* **Objective**: Transcribe the records that follow, preserving every word.
begin Source data
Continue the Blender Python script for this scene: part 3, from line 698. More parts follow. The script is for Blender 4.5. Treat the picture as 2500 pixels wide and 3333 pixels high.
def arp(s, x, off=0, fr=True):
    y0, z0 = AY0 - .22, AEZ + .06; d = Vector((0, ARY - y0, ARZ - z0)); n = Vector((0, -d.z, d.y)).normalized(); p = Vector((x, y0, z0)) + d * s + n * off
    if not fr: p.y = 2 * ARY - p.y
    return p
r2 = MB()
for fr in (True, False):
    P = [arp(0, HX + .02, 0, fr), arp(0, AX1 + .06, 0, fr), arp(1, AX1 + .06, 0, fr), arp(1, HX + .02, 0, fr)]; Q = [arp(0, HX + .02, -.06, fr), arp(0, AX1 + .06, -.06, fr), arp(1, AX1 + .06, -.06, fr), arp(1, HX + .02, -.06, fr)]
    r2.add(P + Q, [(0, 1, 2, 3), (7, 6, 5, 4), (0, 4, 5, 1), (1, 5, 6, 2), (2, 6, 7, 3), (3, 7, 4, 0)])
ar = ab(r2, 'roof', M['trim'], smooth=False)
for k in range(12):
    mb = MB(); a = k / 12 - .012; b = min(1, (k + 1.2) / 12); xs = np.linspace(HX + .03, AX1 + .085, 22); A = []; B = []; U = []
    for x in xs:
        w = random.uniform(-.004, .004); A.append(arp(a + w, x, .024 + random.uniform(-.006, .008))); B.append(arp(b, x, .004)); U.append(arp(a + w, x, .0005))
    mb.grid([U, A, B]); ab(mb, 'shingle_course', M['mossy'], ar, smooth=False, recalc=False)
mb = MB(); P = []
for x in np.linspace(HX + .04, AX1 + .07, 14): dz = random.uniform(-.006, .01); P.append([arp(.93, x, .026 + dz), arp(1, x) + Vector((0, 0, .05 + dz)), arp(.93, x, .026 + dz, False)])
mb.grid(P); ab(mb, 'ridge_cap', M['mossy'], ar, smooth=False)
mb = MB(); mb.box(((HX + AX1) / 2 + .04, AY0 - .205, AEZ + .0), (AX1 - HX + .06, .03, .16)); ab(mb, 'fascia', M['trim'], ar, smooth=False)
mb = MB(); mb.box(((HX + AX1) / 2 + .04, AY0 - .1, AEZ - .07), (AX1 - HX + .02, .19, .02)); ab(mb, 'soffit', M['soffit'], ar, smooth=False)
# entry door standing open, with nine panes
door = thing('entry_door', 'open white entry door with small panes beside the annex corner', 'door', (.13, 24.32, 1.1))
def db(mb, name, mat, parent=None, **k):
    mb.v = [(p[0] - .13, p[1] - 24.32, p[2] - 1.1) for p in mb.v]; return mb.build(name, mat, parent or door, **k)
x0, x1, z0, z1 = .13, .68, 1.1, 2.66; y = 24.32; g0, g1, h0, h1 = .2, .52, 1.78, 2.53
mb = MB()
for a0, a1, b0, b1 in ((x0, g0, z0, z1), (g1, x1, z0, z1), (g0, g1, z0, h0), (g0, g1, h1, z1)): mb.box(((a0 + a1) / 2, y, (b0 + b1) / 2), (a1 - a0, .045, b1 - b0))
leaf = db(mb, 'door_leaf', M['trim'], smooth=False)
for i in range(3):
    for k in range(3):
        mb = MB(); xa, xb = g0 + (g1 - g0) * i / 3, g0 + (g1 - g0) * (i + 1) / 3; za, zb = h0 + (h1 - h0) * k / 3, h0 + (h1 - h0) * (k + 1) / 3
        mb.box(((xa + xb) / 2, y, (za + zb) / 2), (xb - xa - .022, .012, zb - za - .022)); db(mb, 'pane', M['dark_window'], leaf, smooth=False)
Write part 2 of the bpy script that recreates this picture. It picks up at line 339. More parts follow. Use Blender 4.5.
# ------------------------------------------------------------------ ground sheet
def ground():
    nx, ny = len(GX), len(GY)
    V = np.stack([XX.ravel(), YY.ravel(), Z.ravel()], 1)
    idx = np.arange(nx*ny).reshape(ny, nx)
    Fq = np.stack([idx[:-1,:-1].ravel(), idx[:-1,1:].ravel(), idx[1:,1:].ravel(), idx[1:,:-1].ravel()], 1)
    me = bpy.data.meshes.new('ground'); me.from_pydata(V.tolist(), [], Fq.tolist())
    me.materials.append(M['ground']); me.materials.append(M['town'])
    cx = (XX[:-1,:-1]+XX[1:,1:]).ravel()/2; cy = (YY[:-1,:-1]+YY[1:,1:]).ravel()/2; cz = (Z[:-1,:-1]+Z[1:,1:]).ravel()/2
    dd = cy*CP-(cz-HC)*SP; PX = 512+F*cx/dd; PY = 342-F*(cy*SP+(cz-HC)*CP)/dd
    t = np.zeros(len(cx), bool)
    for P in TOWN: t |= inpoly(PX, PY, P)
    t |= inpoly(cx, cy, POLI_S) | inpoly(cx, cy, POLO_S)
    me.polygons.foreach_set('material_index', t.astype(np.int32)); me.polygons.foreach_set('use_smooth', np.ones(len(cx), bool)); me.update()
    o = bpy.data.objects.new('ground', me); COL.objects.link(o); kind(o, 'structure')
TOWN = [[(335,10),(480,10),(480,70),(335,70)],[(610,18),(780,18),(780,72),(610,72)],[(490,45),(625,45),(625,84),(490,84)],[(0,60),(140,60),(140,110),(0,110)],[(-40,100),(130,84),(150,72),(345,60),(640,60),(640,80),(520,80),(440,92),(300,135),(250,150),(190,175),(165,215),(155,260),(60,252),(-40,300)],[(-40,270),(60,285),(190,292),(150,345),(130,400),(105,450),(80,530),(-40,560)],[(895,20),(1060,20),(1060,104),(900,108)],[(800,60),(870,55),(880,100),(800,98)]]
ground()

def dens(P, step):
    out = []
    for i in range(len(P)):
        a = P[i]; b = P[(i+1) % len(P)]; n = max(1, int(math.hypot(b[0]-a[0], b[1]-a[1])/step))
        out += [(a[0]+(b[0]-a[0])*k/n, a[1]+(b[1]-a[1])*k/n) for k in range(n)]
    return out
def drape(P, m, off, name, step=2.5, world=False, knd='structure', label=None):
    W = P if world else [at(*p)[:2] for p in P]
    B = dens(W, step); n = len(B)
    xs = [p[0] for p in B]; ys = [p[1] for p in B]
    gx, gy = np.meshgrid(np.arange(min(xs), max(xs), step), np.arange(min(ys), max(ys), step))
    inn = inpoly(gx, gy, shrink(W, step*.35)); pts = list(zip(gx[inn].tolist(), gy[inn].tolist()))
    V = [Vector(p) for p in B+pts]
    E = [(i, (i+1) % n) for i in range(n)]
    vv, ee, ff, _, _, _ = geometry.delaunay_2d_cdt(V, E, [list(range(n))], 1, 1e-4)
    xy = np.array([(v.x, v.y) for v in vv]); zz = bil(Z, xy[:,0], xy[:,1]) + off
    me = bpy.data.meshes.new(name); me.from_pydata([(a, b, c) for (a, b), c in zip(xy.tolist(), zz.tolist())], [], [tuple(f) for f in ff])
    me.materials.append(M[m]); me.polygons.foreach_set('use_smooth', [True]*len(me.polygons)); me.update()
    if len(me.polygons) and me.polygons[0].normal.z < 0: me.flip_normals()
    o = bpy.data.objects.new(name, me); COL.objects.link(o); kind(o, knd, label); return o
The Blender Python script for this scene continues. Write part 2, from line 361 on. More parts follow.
end Source data
* **Response for this exercise**:
Continue the Blender Python script for this scene: part 3, from line 698. More parts follow. The script is for Blender 4.5. Treat the picture as 2500 pixels wide and 3333 pixels high.
def arp(s, x, off=0, fr=True):
    y0, z0 = AY0 - .22, AEZ + .06; d = Vector((0, ARY - y0, ARZ - z0)); n = Vector((0, -d.z, d.y)).normalized(); p = Vector((x, y0, z0)) + d * s + n * off
    if not fr: p.y = 2 * ARY - p.y
    return p
r2 = MB()
for fr in (True, False):
    P = [arp(0, HX + .02, 0, fr), arp(0, AX1 + .06, 0, fr), arp(1, AX1 + .06, 0, fr), arp(1, HX + .02, 0, fr)]; Q = [arp(0, HX + .02, -.06, fr), arp(0, AX1 + .06, -.06, fr), arp(1, AX1 + .06, -.06, fr), arp(1, HX + .02, -.06, fr)]
    r2.add(P + Q, [(0, 1, 2, 3), (7, 6, 5, 4), (0, 4, 5, 1), (1, 5, 6, 2), (2, 6, 7, 3), (3, 7, 4, 0)])
ar = ab(r2, 'roof', M['trim'], smooth=False)
for k in range(12):
    mb = MB(); a = k / 12 - .012; b = min(1, (k + 1.2) / 12); xs = np.linspace(HX + .03, AX1 + .085, 22); A = []; B = []; U = []
    for x in xs:
        w = random.uniform(-.004, .004); A.append(arp(a + w, x, .024 + random.uniform(-.006, .008))); B.append(arp(b, x, .004)); U.append(arp(a + w, x, .0005))
    mb.grid([U, A, B]); ab(mb, 'shingle_course', M['mossy'], ar, smooth=False, recalc=False)
mb = MB(); P = []
for x in np.linspace(HX + .04, AX1 + .07, 14): dz = random.uniform(-.006, .01); P.append([arp(.93, x, .026 + dz), arp(1, x) + Vector((0, 0, .05 + dz)), arp(.93, x, .026 + dz, False)])
mb.grid(P); ab(mb, 'ridge_cap', M['mossy'], ar, smooth=False)
mb = MB(); mb.box(((HX + AX1) / 2 + .04, AY0 - .205, AEZ + .0), (AX1 - HX + .06, .03, .16)); ab(mb, 'fascia', M['trim'], ar, smooth=False)
mb = MB(); mb.box(((HX + AX1) / 2 + .04, AY0 - .1, AEZ - .07), (AX1 - HX + .02, .19, .02)); ab(mb, 'soffit', M['soffit'], ar, smooth=False)
# entry door standing open, with nine panes
door = thing('entry_door', 'open white entry door with small panes beside the annex corner', 'door', (.13, 24.32, 1.1))
def db(mb, name, mat, parent=None, **k):
    mb.v = [(p[0] - .13, p[1] - 24.32, p[2] - 1.1) for p in mb.v]; return mb.build(name, mat, parent or door, **k)
x0, x1, z0, z1 = .13, .68, 1.1, 2.66; y = 24.32; g0, g1, h0, h1 = .2, .52, 1.78, 2.53
mb = MB()
for a0, a1, b0, b1 in ((x0, g0, z0, z1), (g1, x1, z0, z1), (g0, g1, z0, h0), (g0, g1, h1, z1)): mb.box(((a0 + a1) / 2, y, (b0 + b1) / 2), (a1 - a0, .045, b1 - b0))
leaf = db(mb, 'door_leaf', M['trim'], smooth=False)
for i in range(3):
    for k in range(3):
        mb = MB(); xa, xb = g0 + (g1 - g0) * i / 3, g0 + (g1 - g0) * (i + 1) / 3; za, zb = h0 + (h1 - h0) * k / 3, h0 + (h1 - h0) * (k + 1) / 3
        mb.box(((xa + xb) / 2, y, (za + zb) / 2), (xb - xa - .022, .012, zb - za - .022)); db(mb, 'pane', M['dark_window'], leaf, smooth=False)
Write part 2 of the bpy script that recreates this picture. It picks up at line 339. More parts follow. Use Blender 4.5.
# ------------------------------------------------------------------ ground sheet
def ground():
    nx, ny = len(GX), len(GY)
    V = np.stack([XX.ravel(), YY.ravel(), Z.ravel()], 1)
    idx = np.arange(nx*ny).reshape(ny, nx)
    Fq = np.stack([idx[:-1,:-1].ravel(), idx[:-1,1:].ravel(), idx[1:,1:].ravel(), idx[1:,:-1].ravel()], 1)
    me = bpy.data.meshes.new('ground'); me.from_pydata(V.tolist(), [], Fq.tolist())
    me.materials.append(M['ground']); me.materials.append(M['town'])
    cx = (XX[:-1,:-1]+XX[1:,1:]).ravel()/2; cy = (YY[:-1,:-1]+YY[1:,1:]).ravel()/2; cz = (Z[:-1,:-1]+Z[1:,1:]).ravel()/2
    dd = cy*CP-(cz-HC)*SP; PX = 512+F*cx/dd; PY = 342-F*(cy*SP+(cz-HC)*CP)/dd
    t = np.zeros(len(cx), bool)
    for P in TOWN: t |= inpoly(PX, PY, P)
    t |= inpoly(cx, cy, POLI_S) | inpoly(cx, cy, POLO_S)
    me.polygons.foreach_set('material_index', t.astype(np.int32)); me.polygons.foreach_set('use_smooth', np.ones(len(cx), bool)); me.update()
    o = bpy.data.objects.new('ground', me); COL.objects.link(o); kind(o, 'structure')
TOWN = [[(335,10),(480,10),(480,70),(335,70)],[(610,18),(780,18),(780,72),(610,72)],[(490,45),(625,45),(625,84),(490,84)],[(0,60),(140,60),(140,110),(0,110)],[(-40,100),(130,84),(150,72),(345,60),(640,60),(640,80),(520,80),(440,92),(300,135),(250,150),(190,175),(165,215),(155,260),(60,252),(-40,300)],[(-40,270),(60,285),(190,292),(150,345),(130,400),(105,450),(80,530),(-40,560)],[(895,20),(1060,20),(1060,104),(900,108)],[(800,60),(870,55),(880,100),(800,98)]]
ground()

def dens(P, step):
    out = []
    for i in range(len(P)):
        a = P[i]; b = P[(i+1) % len(P)]; n = max(1, int(math.hypot(b[0]-a[0], b[1]-a[1])/step))
        out += [(a[0]+(b[0]-a[0])*k/n, a[1]+(b[1]-a[1])*k/n) for k in range(n)]
    return out
def drape(P, m, off, name, step=2.5, world=False, knd='structure', label=None):
    W = P if world else [at(*p)[:2] for p in P]
    B = dens(W, step); n = len(B)
    xs = [p[0] for p in B]; ys = [p[1] for p in B]
    gx, gy = np.meshgrid(np.arange(min(xs), max(xs), step), np.arange(min(ys), max(ys), step))
    inn = inpoly(gx, gy, shrink(W, step*.35)); pts = list(zip(gx[inn].tolist(), gy[inn].tolist()))
    V = [Vector(p) for p in B+pts]
    E = [(i, (i+1) % n) for i in range(n)]
    vv, ee, ff, _, _, _ = geometry.delaunay_2d_cdt(V, E, [list(range(n))], 1, 1e-4)
    xy = np.array([(v.x, v.y) for v in vv]); zz = bil(Z, xy[:,0], xy[:,1]) + off
    me = bpy.data.meshes.new(name); me.from_pydata([(a, b, c) for (a, b), c in zip(xy.tolist(), zz.tolist())], [], [tuple(f) for f in ff])
    me.materials.append(M[m]); me.polygons.foreach_set('use_smooth', [True]*len(me.polygons)); me.update()
    if len(me.polygons) and me.polygons[0].normal.z < 0: me.flip_normals()
    o = bpy.data.objects.new(name, me); COL.objects.link(o); kind(o, knd, label); return o
The Blender Python script for this scene continues. Write part 2, from line 361 on. More parts follow.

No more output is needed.